* start Exercise materials *

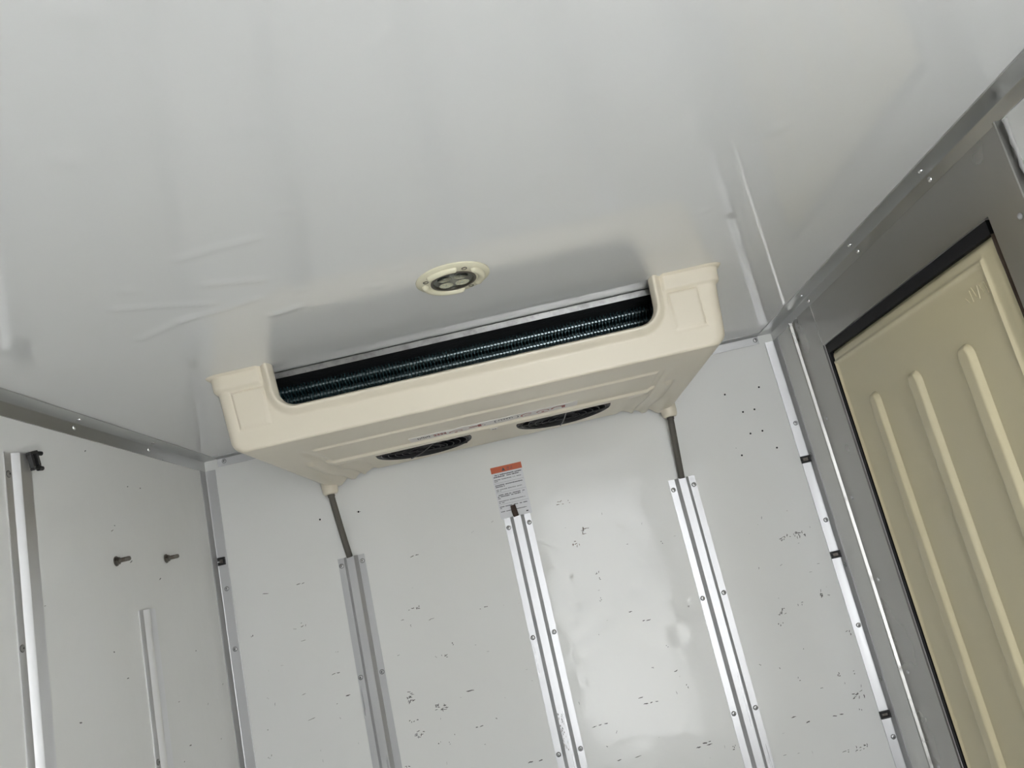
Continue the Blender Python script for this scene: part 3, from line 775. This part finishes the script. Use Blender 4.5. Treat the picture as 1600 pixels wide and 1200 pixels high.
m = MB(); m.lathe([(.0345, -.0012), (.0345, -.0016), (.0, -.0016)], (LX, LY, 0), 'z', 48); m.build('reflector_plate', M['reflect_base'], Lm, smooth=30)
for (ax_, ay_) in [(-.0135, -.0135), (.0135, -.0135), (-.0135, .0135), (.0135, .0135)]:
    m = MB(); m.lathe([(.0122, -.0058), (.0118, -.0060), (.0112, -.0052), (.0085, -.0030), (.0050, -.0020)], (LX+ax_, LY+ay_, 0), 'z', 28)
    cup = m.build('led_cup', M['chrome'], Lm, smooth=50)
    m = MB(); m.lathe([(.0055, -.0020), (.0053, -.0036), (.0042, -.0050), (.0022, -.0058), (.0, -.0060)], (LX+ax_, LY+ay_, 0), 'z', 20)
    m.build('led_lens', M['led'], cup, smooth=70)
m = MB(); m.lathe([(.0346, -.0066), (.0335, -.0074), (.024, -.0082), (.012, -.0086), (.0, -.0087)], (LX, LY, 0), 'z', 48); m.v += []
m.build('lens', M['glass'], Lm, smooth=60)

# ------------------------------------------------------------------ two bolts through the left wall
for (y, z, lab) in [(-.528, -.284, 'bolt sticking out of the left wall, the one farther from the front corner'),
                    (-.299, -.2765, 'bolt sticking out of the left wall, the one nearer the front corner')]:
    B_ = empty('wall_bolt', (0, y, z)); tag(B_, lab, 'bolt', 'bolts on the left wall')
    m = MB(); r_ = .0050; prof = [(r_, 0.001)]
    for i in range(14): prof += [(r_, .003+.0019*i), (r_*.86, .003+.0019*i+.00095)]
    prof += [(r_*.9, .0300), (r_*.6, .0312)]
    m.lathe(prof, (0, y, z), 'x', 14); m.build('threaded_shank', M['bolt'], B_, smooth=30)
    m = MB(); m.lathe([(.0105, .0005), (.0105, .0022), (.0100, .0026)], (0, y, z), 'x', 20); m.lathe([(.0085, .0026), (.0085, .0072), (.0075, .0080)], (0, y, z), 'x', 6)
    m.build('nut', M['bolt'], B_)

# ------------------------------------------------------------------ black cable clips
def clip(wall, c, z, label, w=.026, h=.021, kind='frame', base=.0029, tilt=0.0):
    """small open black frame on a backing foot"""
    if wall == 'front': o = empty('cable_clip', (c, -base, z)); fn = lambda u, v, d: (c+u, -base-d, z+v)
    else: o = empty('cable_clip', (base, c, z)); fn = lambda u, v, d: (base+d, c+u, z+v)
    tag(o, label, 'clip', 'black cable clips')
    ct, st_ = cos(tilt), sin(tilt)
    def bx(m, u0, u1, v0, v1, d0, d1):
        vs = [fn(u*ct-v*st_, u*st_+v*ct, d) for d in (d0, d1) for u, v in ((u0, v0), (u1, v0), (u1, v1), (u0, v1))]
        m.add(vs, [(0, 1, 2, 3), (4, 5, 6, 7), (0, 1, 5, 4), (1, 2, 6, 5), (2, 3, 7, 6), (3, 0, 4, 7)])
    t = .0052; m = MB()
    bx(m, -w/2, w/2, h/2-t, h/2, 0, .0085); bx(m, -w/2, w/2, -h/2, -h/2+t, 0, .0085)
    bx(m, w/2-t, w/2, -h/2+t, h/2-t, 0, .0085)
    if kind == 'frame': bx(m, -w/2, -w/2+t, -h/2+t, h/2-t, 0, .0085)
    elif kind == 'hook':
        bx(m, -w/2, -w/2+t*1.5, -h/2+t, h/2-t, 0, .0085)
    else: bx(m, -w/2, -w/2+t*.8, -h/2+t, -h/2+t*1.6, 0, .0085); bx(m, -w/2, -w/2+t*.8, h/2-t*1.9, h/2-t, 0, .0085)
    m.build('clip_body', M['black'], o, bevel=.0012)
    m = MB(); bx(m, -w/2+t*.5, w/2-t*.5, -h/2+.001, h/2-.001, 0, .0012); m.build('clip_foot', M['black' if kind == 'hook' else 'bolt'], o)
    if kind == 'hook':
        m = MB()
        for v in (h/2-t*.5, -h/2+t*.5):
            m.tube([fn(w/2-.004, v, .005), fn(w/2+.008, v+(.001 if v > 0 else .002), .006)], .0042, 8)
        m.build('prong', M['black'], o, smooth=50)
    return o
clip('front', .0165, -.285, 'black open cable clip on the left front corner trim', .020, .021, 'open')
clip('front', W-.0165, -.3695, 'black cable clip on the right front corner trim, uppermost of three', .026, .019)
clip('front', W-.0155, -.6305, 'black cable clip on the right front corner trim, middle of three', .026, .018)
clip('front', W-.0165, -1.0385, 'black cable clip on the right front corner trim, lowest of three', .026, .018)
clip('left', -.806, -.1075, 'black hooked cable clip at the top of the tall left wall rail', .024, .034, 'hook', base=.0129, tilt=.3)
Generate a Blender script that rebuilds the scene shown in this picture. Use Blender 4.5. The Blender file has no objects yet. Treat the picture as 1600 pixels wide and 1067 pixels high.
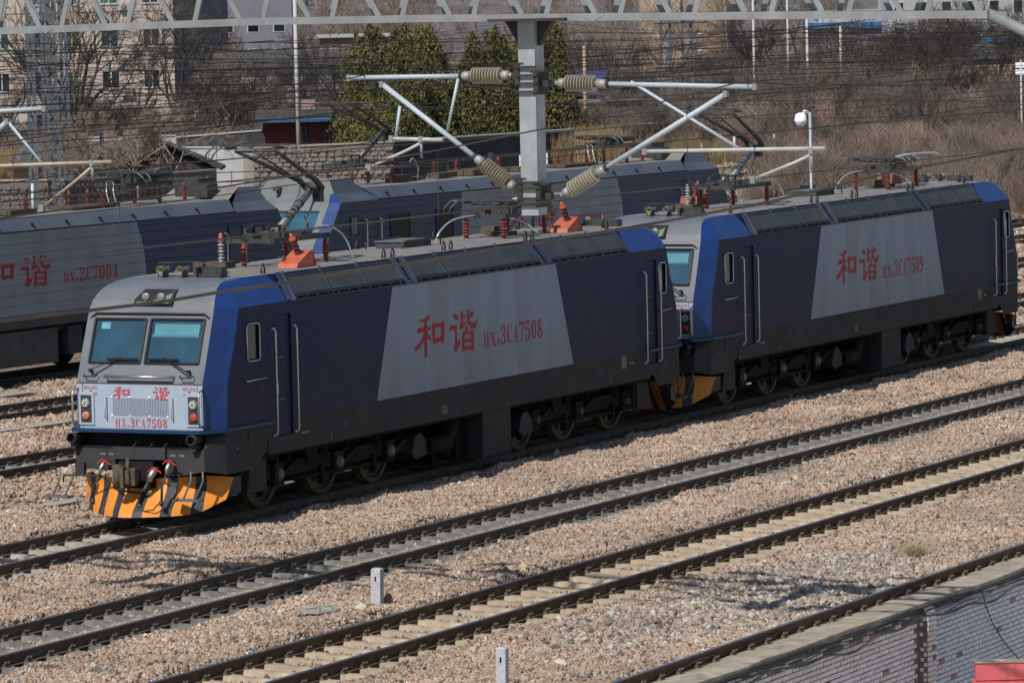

* end Exercise materials *

Copy nothing but the lines from the top of the material through the line holding "m.build('nut', M['bolt'], B_)", exactly as written; omit pictures.

Continue the Blender Python script for this scene: part 3, from line 775. This part finishes the script. Use Blender 4.5. Treat the picture as 1600 pixels wide and 1200 pixels high.
m = MB(); m.lathe([(.0345, -.0012), (.0345, -.0016), (.0, -.0016)], (LX, LY, 0), 'z', 48); m.build('reflector_plate', M['reflect_base'], Lm, smooth=30)
for (ax_, ay_) in [(-.0135, -.0135), (.0135, -.0135), (-.0135, .0135), (.0135, .0135)]:
    m = MB(); m.lathe([(.0122, -.0058), (.0118, -.0060), (.0112, -.0052), (.0085, -.0030), (.0050, -.0020)], (LX+ax_, LY+ay_, 0), 'z', 28)
    cup = m.build('led_cup', M['chrome'], Lm, smooth=50)
    m = MB(); m.lathe([(.0055, -.0020), (.0053, -.0036), (.0042, -.0050), (.0022, -.0058), (.0, -.0060)], (LX+ax_, LY+ay_, 0), 'z', 20)
    m.build('led_lens', M['led'], cup, smooth=70)
m = MB(); m.lathe([(.0346, -.0066), (.0335, -.0074), (.024, -.0082), (.012, -.0086), (.0, -.0087)], (LX, LY, 0), 'z', 48); m.v += []
m.build('lens', M['glass'], Lm, smooth=60)

# ------------------------------------------------------------------ two bolts through the left wall
for (y, z, lab) in [(-.528, -.284, 'bolt sticking out of the left wall, the one farther from the front corner'),
                    (-.299, -.2765, 'bolt sticking out of the left wall, the one nearer the front corner')]:
    B_ = empty('wall_bolt', (0, y, z)); tag(B_, lab, 'bolt', 'bolts on the left wall')
    m = MB(); r_ = .0050; prof = [(r_, 0.001)]
    for i in range(14): prof += [(r_, .003+.0019*i), (r_*.86, .003+.0019*i+.00095)]
    prof += [(r_*.9, .0300), (r_*.6, .0312)]
    m.lathe(prof, (0, y, z), 'x', 14); m.build('threaded_shank', M['bolt'], B_, smooth=30)
    m = MB(); m.lathe([(.0105, .0005), (.0105, .0022), (.0100, .0026)], (0, y, z), 'x', 20); m.lathe([(.0085, .0026), (.0085, .0072), (.0075, .0080)], (0, y, z), 'x', 6)
    m.build('nut', M['bolt'], B_)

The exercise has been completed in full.